I know people who have divorced and can’t see past the hate they have for each other to be there for their kids. They bad mouth each other to the kids, refuse to be at the same event together and rarely communicate. This is the worst way to be as at the end of the day the kids truly suffer. . I am lucky and grateful that my parents put their differences aside to maintain the best relationship they could together so that we never had awkward/uncomfortable events – they are both present at all birthdays and we even share Christmas day.

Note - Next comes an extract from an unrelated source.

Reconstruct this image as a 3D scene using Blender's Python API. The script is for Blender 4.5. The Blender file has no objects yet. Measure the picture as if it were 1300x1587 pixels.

If I could change anything about my experience, it would be that my dad put more serious ‘parenting’ effort

For a little while, I was angry at my mum as we lived with her and it seemed as though dad was on the outside. Then this switched to being angry at my dad once I understood some of the reasons for their divorce. The way my dad handled some of the situations that arose after they had divorced – money, effort and how often he checked in with us, became an issue for me.

As I mentioned earlier, my dad and I have a great relationship now. However, looking back, I would have liked to have had more support and discipline from him than just being the fun parent. Even though we lived quite close by, the majority of the parenting decisions fell on mum and that couldn’t have been easy on her.

My advice for people going through separation or divorce today would be to focus on the kids.

I really believe the best thing my parents did was to allow us to express our feelings and to keep us out of their issues. I didn’t know the full story of their break up until I was an adult. And while it was a difficult story to hear, I am grateful to be able to have strong connections with both parents because of I wasn’t used in a game of tug and war.

Maintain a level of family unity. It doesn’t mean you have to be best friends with the other parent, but from my perspective as a child, I never ever felt bad or silly for wanting my dad to be at Christmas. It was expected that he would be there and at my birthdays. Extended family or friends may have had opinions on that, but, that didn’t matter. My parents prioritised OUR experience and I am eternally grateful for that.

Finally, look after eachother as co-parents. The weight shouldn’t fall more heavily on one parent or the other. Both of you will find things tough and the kids need you BOTH to support and guide them. Try and be on the same page and support eachother as parents.